British officials have already spoken briefly to Ms Burton, 24, and her parents after their release but are keen to find out more. However, Ms Burton was extremely reluctant to give any descriptions of her captors.
“Kate had long ideological discussions with the kidnappers which certainly tired her out,” one official said, “but we have been trying to impress on her that it was serious and that she was kidnapped.”
The two specialist hostage negotiators who flew out from Britain were closely involved in the tense behind-the-scenes talks that went on for 18 hours with the previously unknown Palestinian militant group who seized Ms Burton, her father, Hugh, 73, and mother, Win, 55.
Yesterday Ms Burton was in the West Bank city of Ramallah; but she said that she intended to continue her aid work with the Palestinians after her parents flew home to Brussels late on Saturday.
Although the kidnapping was denounced by many Palestinian groups, masked gunmen yesterday seized an Italian peace activist, part of a group that included two MEPs, in the southern Gaza town of Khan Younis. He was freed by Palestinian security forces four hours later after a gun battle.
In another sign of Gaza’s deteriorating security situation, which saw the end of a year-long truce, militants stormed a UN club which was empty at the time. Ms Burton, who speaks Arabic, told colleagues and friends that she hoped to return to Gaza next week and continue her job with the al-Mezan human rights group, where she has worked for three months.
Details of the efforts to free Ms Burton and her parents are still shrouded in secrecy, but it emerged that the family were moved three times during their ordeal.
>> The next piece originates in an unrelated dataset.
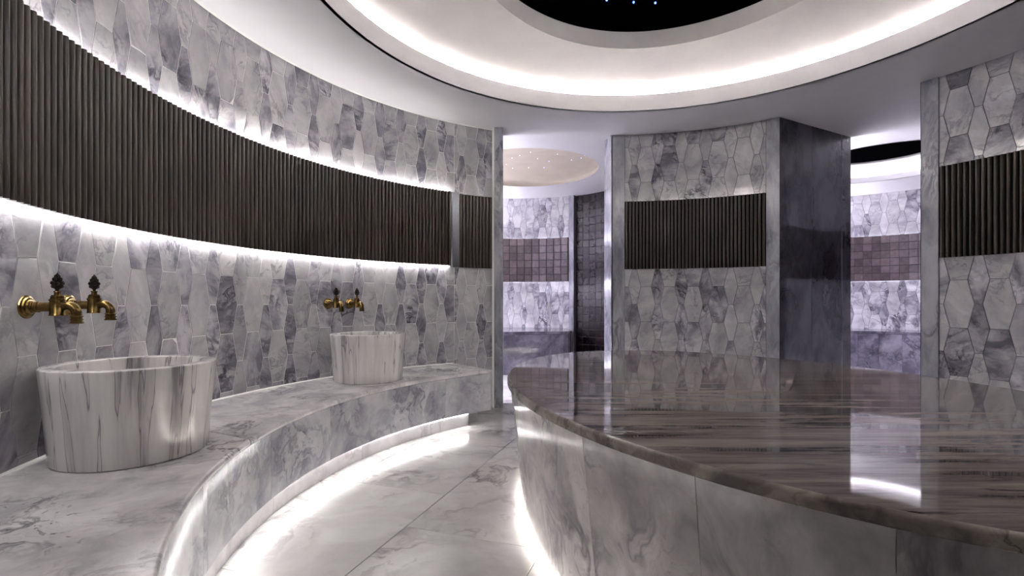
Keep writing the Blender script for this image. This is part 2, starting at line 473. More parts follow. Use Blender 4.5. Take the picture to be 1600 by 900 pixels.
def plate(name, poly, th, mat, joint=0.30, bev=0.22):
    """flat stone plate in the local xz plane, face towards +y"""
    p0 = inset(poly, joint); p1 = inset(p0, bev); n = len(poly)
    vs_ = [(x, 0, z) for x, z in p0] + [(x, th - bev * 0.7, z) for x, z in p0] + [(x, th, z) for x, z in p1]
    fs = [tuple(range(2 * n, 3 * n))[::-1]]
    for k in (0, n): fs += [(k + i, k + n + i, k + n + (i + 1) % n, k + (i + 1) % n) for i in range(n)]
    return mesh(name, vs_, fs, mat)
def hex_poly(flat, wide, T):
    return [(-flat / 2, -T / 2), (flat / 2, -T / 2), (wide / 2, 0), (flat / 2, T / 2), (-flat / 2, T / 2), (-wide / 2, 0)]

def tile_wall(wall, c, R, a_wide, P, T, h_flat, zones, th=1.3, jit=0.35):
    """zones: (angle0, angle1, h0, h1). Tiles are flat plates on the curved wall"""
    fw, fn = 0.45 * P, 0.20 * P
    shapes = (('w', hex_poly(fw, P - fn, T), M['tile_wide']), ('n', hex_poly(fn, P - fw, T), M['tile_narrow']))
    mats = (M['tile_wide'], M['tile_narrow'])
    shared = {(k, q): plate('hex_tile', poly, th, mats[q]) for k, poly, _ in shapes for q in (0, 1)}
    for a0, a1, h0, h1 in zones:
        s0, s1 = math.radians(a0 - a_wide) * R, math.radians(a1 - a_wide) * R
        for key, poly, _ in shapes:
            off = 0.0 if key == 'w' else P / 2
            for i in range(int(s0 // P) - 2, int(s1 // P) + 3):
                sc_ = i * P + off
                if sc_ + P < s0 or sc_ - P > s1: continue
                for j in range(-6, 8):
                    hc = h_flat + T * (j + (0.5 if key == 'w' else 0.0))
                    if hc + T / 2 <= h0 or hc - T / 2 >= h1: continue
                    q = [(x + sc_, z + hc) for x, z in poly]
                    full = all(s0 - 1e-6 <= x <= s1 + 1e-6 and h0 - 1e-6 <= z <= h1 + 1e-6 for x, z in q)
                    a = math.radians(a_wide) + sc_ / R
                    pick = 1 if random.random() < (0.62 if key == 'n' else 0.24) else 0; mt = mats[pick]
                    if full: me_ = shared[key, pick]; cx_ = sc_; cz = hc
                    else:
                        for ax, val, less in ((0, s0, False), (0, s1, True), (1, h0, False), (1, h1, True)):
                            if q: q = clip(q, ax, val, less)
                        q = clean(q)
                        if len(q) < 3: continue
                        w_ = max(x for x, _ in q) - min(x for x, _ in q); hh = max(z for _, z in q) - min(z for _, z in q)
                        if w_ < 2.0 or hh < 2.0: continue
                        cx_ = (max(x for x, _ in q) + min(x for x, _ in q)) / 2; cz = (max(z for _, z in q) + min(z for _, z in q)) / 2
                        ar = sum(q[k][0] * q[(k + 1) % len(q)][1] - q[(k + 1) % len(q)][0] * q[k][1] for k in range(len(q)))
                        if ar < 0: q = q[::-1]
                        me_ = plate('hex_tile', [(x - cx_, z - cz) for x, z in q], th, mt)
                        a = math.radians(a_wide) + cx_ / R
                    r_ = R + th
                    o = link('hex_tile', me_, wall, P3(c[0] + r_ * math.cos(a), c[1] + r_ * math.sin(a), cz))
                    o.rotation_euler = (math.radians(random.gauss(0, jit)), 0, a + math.pi / 2 + math.radians(random.gauss(0, jit)))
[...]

They were held at a house in Rafah, where they were seized, another in nearby Khan Younis and finally in Gaza City before being handed over to British diplomats.
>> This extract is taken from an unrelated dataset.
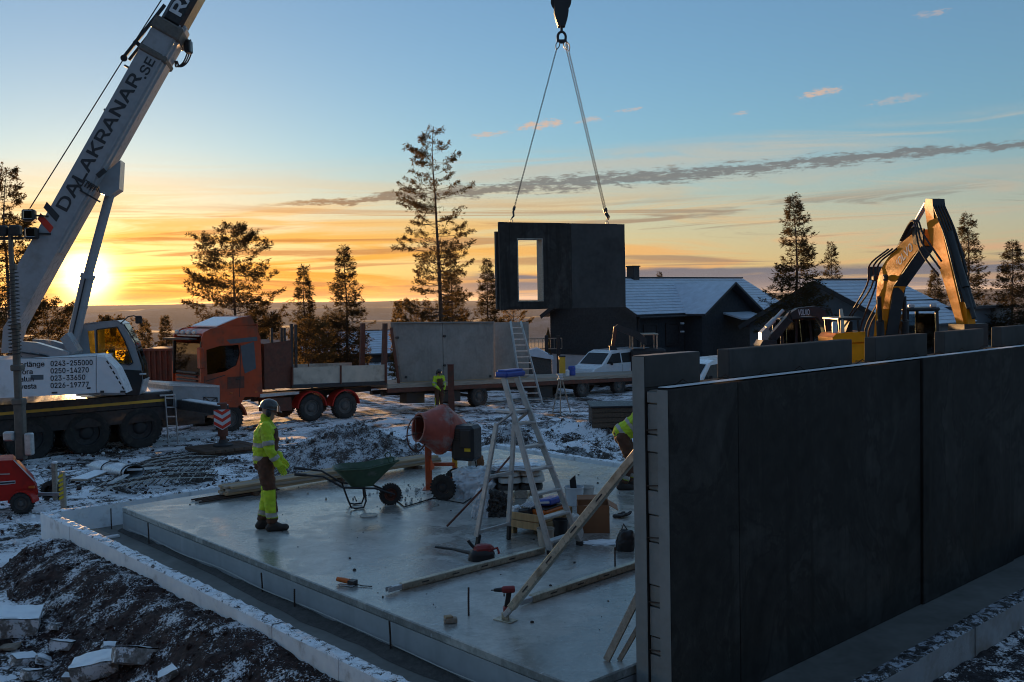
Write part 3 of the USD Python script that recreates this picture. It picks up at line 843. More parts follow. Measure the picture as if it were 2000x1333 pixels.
T = Thing('wall_element', 'dark concrete wall element with a window opening hanging from the crane chains', 'wall element', EB + ED * EL / 2)
x0, y0 = el_xy(1012, 590); x1, y1 = el_xy(1060, 466)
xs, _ = el_xy(1116, 500)
def panel(u0, u1, hole=True, z0=0.0, z1=EH):
    pg = sbox(u0, z0, u1, z1)
    return pg.difference(sbox(x0, y0, x1, y1)) if hole else pg
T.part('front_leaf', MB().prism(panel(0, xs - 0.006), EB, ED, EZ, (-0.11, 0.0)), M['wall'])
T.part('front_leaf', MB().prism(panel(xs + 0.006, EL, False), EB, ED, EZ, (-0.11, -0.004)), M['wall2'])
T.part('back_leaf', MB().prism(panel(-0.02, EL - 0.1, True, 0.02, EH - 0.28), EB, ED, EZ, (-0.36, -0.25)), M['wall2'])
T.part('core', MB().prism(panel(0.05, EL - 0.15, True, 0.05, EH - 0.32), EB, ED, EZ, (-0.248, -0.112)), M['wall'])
m = MB()
for u0, u1, v0, v1 in ((x0 - 0.001, x0 + 0.035, y0, y1), (x1 - 0.035, x1 + 0.001, y0, y1), (x0 + 0.036, x1 - 0.036, y1 - 0.035, y1), (x0 + 0.036, x1 - 0.036, y0, y0 + 0.035)):
    m.prism(sbox(u0, v0, u1, v1), EB, ED, EZ, (-0.38, 0.003))
T.part('window_lining', m, M['plank'])
HKX = [el_xy(1000, 434)[0], el_xy(1187, 438)[0]]
HKP = [EB + ED * u + EZ * EH - EN * 0.05 for u in HKX]
for p in HKP:
    T.part('lifting_eye', MB().tube([p + ED * 0.05 - EZ * 0.03, p + ED * 0.05 + EZ * 0.06, p + EZ * 0.11, p - ED * 0.05 + EZ * 0.06, p - ED * 0.05 - EZ * 0.03], 0.012, 8), M['steel'])

HOOK = at(1097, 70, 31.5); HOOK[1] = float((HKP[0][1] + HKP[1][1]) / 2)
HOOK = at(1097, 70, HOOK[1])
kx = HOOK[1] / FPX
T = Thing('hook_block', 'black crane hook block hanging at the top of the picture', 'hook block', HOOK)
top = HOOK + EZ * 70 * kx * 1.01
m = MB()
for s in (-1, 1):
    pts = [(-0.20, 0.55), (-0.235, 0.75), (-0.22, 1.35), (-0.12, 1.6), (0.12, 1.6), (0.22, 1.35), (0.235, 0.75), (0.20, 0.55), (0.11, 0.28), (-0.11, 0.28)]
    m.prism(pts, HOOK - np.array([0, 0.11 * s, 0]), (1, 0, 0), EZ, (-0.03, 0.03))
m.box(HOOK + EZ * 0.42, (0.26, 0.2, 0.2), 0.03)
T.part('cheek_plates', m, M['black'])
for s in (-0.055, 0.0, 0.055):
    T.part('sheave', MB().lathe([(0.05, -0.022), (0.30, -0.022), (0.33, -0.02), (0.30, 0.0), (0.33, 0.02), (0.30, 0.022), (0.05, 0.022)], HOOK + EZ * 1.1 + np.array([0, s, 0]), (0, 1, 0), 28), M['dark'], 40)
m = MB()
m.cyl(HOOK + EZ * 0.12, HOOK + EZ * 0.34, 0.045)
g = np.linspace(0, 2 * math.pi, 22)
m.tube([HOOK + np.array([0.13 * math.sin(t) * (1 if abs(math.sin(t)) < 0.99 else 1), 0, -0.05 + 0.17 * math.cos(t)]) for t in g], 0.042, 8)
m.hull([HOOK + np.array([i * 0.16, j * 0.05, k]) for i in (-1, 1) for j in (-1, 1) for k in (-0.13, -0.2)])
T.part('hook', m, M['dark'], 40)
HB_TOP = HOOK + EZ * 1.1


def chain(p, q, label, group=None):
    p, q = np.asarray(p), np.asarray(q)
    L = np.linalg.norm(q - p); d = (q - p) / L
    T = Thing('lifting_chain', label, 'chain', q, group)
    a = nrm(np.cross(d, (0, 1, 0.1))); b = np.cross(d, a)
    T.part('hook_end', MB().tube([q - d * 0.02, q - d * 0.12 + a * 0.05, q - d * 0.24, q - d * 0.30], [0.02, 0.03, 0.035, 0.02], 8).tube([q - d * 0.30, q - d * 0.42], 0.045, 8), M['dark'], 40)
    T.part('top_link', MB().tube([p + d * 0.32 * t + a * 0.06 * math.sin(t * math.pi) for t in np.linspace(0, 1, 7)], 0.016, 6).tube([p + d * 0.32 * t - a * 0.06 * math.sin(t * math.pi) for t in np.linspace(0, 1, 7)], 0.016, 6), M['dark'], 40)
    m = MB()
    n = int((L - 0.72) / 0.052)
    for i in range(n):
        c = p + d * (0.32 + (i + 0.5) * (L - 0.72) / n)
        s = a if i % 2 else b
        pts = [c + d * 0.036 * math.cos(t) * 1.0 + s * 0.019 * math.sin(t) for t in np.linspace(0, 2 * math.pi, 7)]
        m.tube(pts, 0.0085, 4, cap=False)
    T.part('links', m, M['chain'], 60)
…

Their moment of freedom was delayed by six hours as the previously unknown group, the Brigades of the Mujahidin, demanded that a video tape be aired as a condition for the release. Ms Burton is seen standing passively while an armed, masked gunman reads a statement threatening further kidnappings and demands that Britain intervene with Israel on behalf of the Palestinians.
However, a power blackout had slowed the process as the militant group, now believed by British security officials to be a splinter of the Popular Resistance Committees, could not edit the video.
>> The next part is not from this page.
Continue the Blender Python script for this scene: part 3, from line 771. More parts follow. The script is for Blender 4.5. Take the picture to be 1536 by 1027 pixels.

Last night Seren Wildwood, 47, Kate Burton’s half-sister, said that she had spoken to her father, Hugh.
“I am extraordinarily relieved. I spoke to him briefly after he was released. He was playing it down like it was an interesting adventure in an extraordinary holiday.
Mrs Wildwood added: “I had never thought that anything like this could happen to Kate. We accepted that there was a risk. We had never deterred her from being in Gaza.
“It’s been reported that she badgered her kidnappers and I could believe that. You can just imagine: there’s this outcry over the kidnapping and she’s arguing with them in Arabic about ideology. They probably thought ‘get her out of here’.”
Even as the family was driven to the drop-off point at a Gaza hotel in the early hours of Saturday, Mr Burton feared that he was being kidnapped a second time. The kidnappers’ car was shadowed by under- cover Palestinian security forces, and when it came to a halt Mr Burton bolted for freedom, only to be tackled by a British diplomat who bundled him into another vehicle.
Two other British officials convinced Ms Burton and her mother that they were there to help and they got into another car that whisked them out of Gaza and back to Jerusalem.
The Foreign Office has denied that any ransom was paid.